• SUPPLIED MATERIAL:
========================

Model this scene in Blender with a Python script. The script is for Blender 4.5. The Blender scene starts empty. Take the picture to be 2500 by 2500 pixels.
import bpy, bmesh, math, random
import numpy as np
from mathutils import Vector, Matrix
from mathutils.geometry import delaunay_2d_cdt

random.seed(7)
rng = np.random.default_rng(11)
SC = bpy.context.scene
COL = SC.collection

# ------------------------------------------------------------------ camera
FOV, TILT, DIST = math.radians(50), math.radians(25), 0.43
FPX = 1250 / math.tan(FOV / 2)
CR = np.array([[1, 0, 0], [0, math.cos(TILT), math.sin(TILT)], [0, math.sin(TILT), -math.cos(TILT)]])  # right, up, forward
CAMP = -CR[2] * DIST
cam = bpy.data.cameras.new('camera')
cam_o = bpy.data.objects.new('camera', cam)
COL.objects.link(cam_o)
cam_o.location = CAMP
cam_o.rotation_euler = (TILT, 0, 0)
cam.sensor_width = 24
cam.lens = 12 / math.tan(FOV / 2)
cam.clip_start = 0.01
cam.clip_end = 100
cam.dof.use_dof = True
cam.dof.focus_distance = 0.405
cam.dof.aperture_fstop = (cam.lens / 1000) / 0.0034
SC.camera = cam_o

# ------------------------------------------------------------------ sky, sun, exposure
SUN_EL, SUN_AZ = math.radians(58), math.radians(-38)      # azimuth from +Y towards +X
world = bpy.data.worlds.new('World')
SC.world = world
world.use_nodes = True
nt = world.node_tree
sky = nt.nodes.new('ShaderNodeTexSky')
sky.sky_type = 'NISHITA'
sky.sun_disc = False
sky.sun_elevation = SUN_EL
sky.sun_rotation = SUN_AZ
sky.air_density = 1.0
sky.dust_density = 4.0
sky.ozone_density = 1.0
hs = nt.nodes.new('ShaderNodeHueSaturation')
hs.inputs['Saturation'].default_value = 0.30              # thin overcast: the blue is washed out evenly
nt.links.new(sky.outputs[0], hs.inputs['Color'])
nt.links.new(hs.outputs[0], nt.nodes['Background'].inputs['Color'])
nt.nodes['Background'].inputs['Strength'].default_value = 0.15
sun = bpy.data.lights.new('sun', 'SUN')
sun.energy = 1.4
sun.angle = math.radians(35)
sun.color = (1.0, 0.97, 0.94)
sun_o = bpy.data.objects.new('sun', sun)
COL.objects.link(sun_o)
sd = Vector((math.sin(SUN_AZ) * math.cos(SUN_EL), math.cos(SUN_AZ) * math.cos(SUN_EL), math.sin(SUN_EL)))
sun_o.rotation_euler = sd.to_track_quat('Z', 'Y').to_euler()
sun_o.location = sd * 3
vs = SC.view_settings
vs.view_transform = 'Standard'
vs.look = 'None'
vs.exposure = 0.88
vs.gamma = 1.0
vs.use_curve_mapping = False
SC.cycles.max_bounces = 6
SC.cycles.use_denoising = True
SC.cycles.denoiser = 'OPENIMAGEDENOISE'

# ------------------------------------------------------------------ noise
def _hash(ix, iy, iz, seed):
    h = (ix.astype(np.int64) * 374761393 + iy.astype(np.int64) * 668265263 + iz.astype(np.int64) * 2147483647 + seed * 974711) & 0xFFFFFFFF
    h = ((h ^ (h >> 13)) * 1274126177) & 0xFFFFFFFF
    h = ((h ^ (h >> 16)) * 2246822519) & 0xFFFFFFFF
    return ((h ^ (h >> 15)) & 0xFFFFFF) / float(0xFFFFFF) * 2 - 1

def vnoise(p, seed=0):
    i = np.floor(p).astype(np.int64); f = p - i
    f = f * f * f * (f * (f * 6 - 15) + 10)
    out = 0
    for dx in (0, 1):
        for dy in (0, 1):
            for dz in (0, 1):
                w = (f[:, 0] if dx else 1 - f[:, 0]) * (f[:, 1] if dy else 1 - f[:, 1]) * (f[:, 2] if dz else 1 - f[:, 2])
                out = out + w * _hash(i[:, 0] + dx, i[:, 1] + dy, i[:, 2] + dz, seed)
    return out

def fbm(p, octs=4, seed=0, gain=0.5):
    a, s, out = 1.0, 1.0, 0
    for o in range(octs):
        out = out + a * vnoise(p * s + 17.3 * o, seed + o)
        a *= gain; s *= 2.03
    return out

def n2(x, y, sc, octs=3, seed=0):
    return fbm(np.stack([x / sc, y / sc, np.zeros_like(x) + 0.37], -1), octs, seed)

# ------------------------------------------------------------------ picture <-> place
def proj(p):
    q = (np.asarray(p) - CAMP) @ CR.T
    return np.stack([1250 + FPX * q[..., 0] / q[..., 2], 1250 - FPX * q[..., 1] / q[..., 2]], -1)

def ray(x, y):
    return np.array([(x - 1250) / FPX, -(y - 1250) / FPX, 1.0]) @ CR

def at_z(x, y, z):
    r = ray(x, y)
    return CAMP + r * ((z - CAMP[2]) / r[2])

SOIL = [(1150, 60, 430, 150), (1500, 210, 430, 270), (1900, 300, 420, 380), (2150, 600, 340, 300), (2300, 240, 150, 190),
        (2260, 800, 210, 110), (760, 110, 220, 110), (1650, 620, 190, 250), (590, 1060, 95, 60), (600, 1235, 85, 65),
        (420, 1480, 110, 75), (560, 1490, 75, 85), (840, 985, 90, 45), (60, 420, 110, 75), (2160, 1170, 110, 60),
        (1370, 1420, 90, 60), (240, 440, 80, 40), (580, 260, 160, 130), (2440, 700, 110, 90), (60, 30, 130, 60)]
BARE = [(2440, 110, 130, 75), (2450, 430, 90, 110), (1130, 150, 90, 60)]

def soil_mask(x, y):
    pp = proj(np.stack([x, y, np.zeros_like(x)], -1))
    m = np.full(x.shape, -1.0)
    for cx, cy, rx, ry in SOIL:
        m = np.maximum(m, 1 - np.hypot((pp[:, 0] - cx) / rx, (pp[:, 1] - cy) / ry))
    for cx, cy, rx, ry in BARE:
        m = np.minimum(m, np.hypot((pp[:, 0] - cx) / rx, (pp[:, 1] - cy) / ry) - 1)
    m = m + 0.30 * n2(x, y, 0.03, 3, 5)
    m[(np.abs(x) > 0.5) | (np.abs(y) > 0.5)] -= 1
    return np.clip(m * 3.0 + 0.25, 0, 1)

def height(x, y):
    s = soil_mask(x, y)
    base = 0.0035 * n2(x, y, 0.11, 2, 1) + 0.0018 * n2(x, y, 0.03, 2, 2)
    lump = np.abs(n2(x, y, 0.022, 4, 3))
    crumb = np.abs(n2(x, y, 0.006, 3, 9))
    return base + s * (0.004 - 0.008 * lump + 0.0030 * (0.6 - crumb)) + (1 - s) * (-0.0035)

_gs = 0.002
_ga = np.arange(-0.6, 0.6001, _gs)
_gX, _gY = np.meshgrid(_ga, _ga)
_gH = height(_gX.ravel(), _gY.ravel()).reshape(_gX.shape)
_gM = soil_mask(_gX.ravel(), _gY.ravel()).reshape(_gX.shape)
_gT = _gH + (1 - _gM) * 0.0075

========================

• INSTRUCTIONS FOR THE TASK: Faithfully transcribe the whole of the data.

• SOLUTION BELOW:
Model this scene in Blender with a Python script. The script is for Blender 4.5. The Blender scene starts empty. Take the picture to be 2500 by 2500 pixels.
import bpy, bmesh, math, random
import numpy as np
from mathutils import Vector, Matrix
from mathutils.geometry import delaunay_2d_cdt

random.seed(7)
rng = np.random.default_rng(11)
SC = bpy.context.scene
COL = SC.collection

# ------------------------------------------------------------------ camera
FOV, TILT, DIST = math.radians(50), math.radians(25), 0.43
FPX = 1250 / math.tan(FOV / 2)
CR = np.array([[1, 0, 0], [0, math.cos(TILT), math.sin(TILT)], [0, math.sin(TILT), -math.cos(TILT)]])  # right, up, forward
CAMP = -CR[2] * DIST
cam = bpy.data.cameras.new('camera')
cam_o = bpy.data.objects.new('camera', cam)
COL.objects.link(cam_o)
cam_o.location = CAMP
cam_o.rotation_euler = (TILT, 0, 0)
cam.sensor_width = 24
cam.lens = 12 / math.tan(FOV / 2)
cam.clip_start = 0.01
cam.clip_end = 100
cam.dof.use_dof = True
cam.dof.focus_distance = 0.405
cam.dof.aperture_fstop = (cam.lens / 1000) / 0.0034
SC.camera = cam_o

# ------------------------------------------------------------------ sky, sun, exposure
SUN_EL, SUN_AZ = math.radians(58), math.radians(-38)      # azimuth from +Y towards +X
world = bpy.data.worlds.new('World')
SC.world = world
world.use_nodes = True
nt = world.node_tree
sky = nt.nodes.new('ShaderNodeTexSky')
sky.sky_type = 'NISHITA'
sky.sun_disc = False
sky.sun_elevation = SUN_EL
sky.sun_rotation = SUN_AZ
sky.air_density = 1.0
sky.dust_density = 4.0
sky.ozone_density = 1.0
hs = nt.nodes.new('ShaderNodeHueSaturation')
hs.inputs['Saturation'].default_value = 0.30              # thin overcast: the blue is washed out evenly
nt.links.new(sky.outputs[0], hs.inputs['Color'])
nt.links.new(hs.outputs[0], nt.nodes['Background'].inputs['Color'])
nt.nodes['Background'].inputs['Strength'].default_value = 0.15
sun = bpy.data.lights.new('sun', 'SUN')
sun.energy = 1.4
sun.angle = math.radians(35)
sun.color = (1.0, 0.97, 0.94)
sun_o = bpy.data.objects.new('sun', sun)
COL.objects.link(sun_o)
sd = Vector((math.sin(SUN_AZ) * math.cos(SUN_EL), math.cos(SUN_AZ) * math.cos(SUN_EL), math.sin(SUN_EL)))
sun_o.rotation_euler = sd.to_track_quat('Z', 'Y').to_euler()
sun_o.location = sd * 3
vs = SC.view_settings
vs.view_transform = 'Standard'
vs.look = 'None'
vs.exposure = 0.88
vs.gamma = 1.0
vs.use_curve_mapping = False
SC.cycles.max_bounces = 6
SC.cycles.use_denoising = True
SC.cycles.denoiser = 'OPENIMAGEDENOISE'

# ------------------------------------------------------------------ noise
def _hash(ix, iy, iz, seed):
    h = (ix.astype(np.int64) * 374761393 + iy.astype(np.int64) * 668265263 + iz.astype(np.int64) * 2147483647 + seed * 974711) & 0xFFFFFFFF
    h = ((h ^ (h >> 13)) * 1274126177) & 0xFFFFFFFF
    h = ((h ^ (h >> 16)) * 2246822519) & 0xFFFFFFFF
    return ((h ^ (h >> 15)) & 0xFFFFFF) / float(0xFFFFFF) * 2 - 1

def vnoise(p, seed=0):
    i = np.floor(p).astype(np.int64); f = p - i
    f = f * f * f * (f * (f * 6 - 15) + 10)
    out = 0
    for dx in (0, 1):
        for dy in (0, 1):
            for dz in (0, 1):
                w = (f[:, 0] if dx else 1 - f[:, 0]) * (f[:, 1] if dy else 1 - f[:, 1]) * (f[:, 2] if dz else 1 - f[:, 2])
                out = out + w * _hash(i[:, 0] + dx, i[:, 1] + dy, i[:, 2] + dz, seed)
    return out

def fbm(p, octs=4, seed=0, gain=0.5):
    a, s, out = 1.0, 1.0, 0
    for o in range(octs):
        out = out + a * vnoise(p * s + 17.3 * o, seed + o)
        a *= gain; s *= 2.03
    return out

def n2(x, y, sc, octs=3, seed=0):
    return fbm(np.stack([x / sc, y / sc, np.zeros_like(x) + 0.37], -1), octs, seed)

# ------------------------------------------------------------------ picture <-> place
def proj(p):
    q = (np.asarray(p) - CAMP) @ CR.T
    return np.stack([1250 + FPX * q[..., 0] / q[..., 2], 1250 - FPX * q[..., 1] / q[..., 2]], -1)

def ray(x, y):
    return np.array([(x - 1250) / FPX, -(y - 1250) / FPX, 1.0]) @ CR

def at_z(x, y, z):
    r = ray(x, y)
    return CAMP + r * ((z - CAMP[2]) / r[2])

SOIL = [(1150, 60, 430, 150), (1500, 210, 430, 270), (1900, 300, 420, 380), (2150, 600, 340, 300), (2300, 240, 150, 190),
        (2260, 800, 210, 110), (760, 110, 220, 110), (1650, 620, 190, 250), (590, 1060, 95, 60), (600, 1235, 85, 65),
        (420, 1480, 110, 75), (560, 1490, 75, 85), (840, 985, 90, 45), (60, 420, 110, 75), (2160, 1170, 110, 60),
        (1370, 1420, 90, 60), (240, 440, 80, 40), (580, 260, 160, 130), (2440, 700, 110, 90), (60, 30, 130, 60)]
BARE = [(2440, 110, 130, 75), (2450, 430, 90, 110), (1130, 150, 90, 60)]

def soil_mask(x, y):
    pp = proj(np.stack([x, y, np.zeros_like(x)], -1))
    m = np.full(x.shape, -1.0)
    for cx, cy, rx, ry in SOIL:
        m = np.maximum(m, 1 - np.hypot((pp[:, 0] - cx) / rx, (pp[:, 1] - cy) / ry))
    for cx, cy, rx, ry in BARE:
        m = np.minimum(m, np.hypot((pp[:, 0] - cx) / rx, (pp[:, 1] - cy) / ry) - 1)
    m = m + 0.30 * n2(x, y, 0.03, 3, 5)
    m[(np.abs(x) > 0.5) | (np.abs(y) > 0.5)] -= 1
    return np.clip(m * 3.0 + 0.25, 0, 1)

def height(x, y):
    s = soil_mask(x, y)
    base = 0.0035 * n2(x, y, 0.11, 2, 1) + 0.0018 * n2(x, y, 0.03, 2, 2)
    lump = np.abs(n2(x, y, 0.022, 4, 3))
    crumb = np.abs(n2(x, y, 0.006, 3, 9))
    return base + s * (0.004 - 0.008 * lump + 0.0030 * (0.6 - crumb)) + (1 - s) * (-0.0035)

_gs = 0.002
_ga = np.arange(-0.6, 0.6001, _gs)
_gX, _gY = np.meshgrid(_ga, _ga)
_gH = height(_gX.ravel(), _gY.ravel()).reshape(_gX.shape)
_gM = soil_mask(_gX.ravel(), _gY.ravel()).reshape(_gX.shape)
_gT = _gH + (1 - _gM) * 0.0075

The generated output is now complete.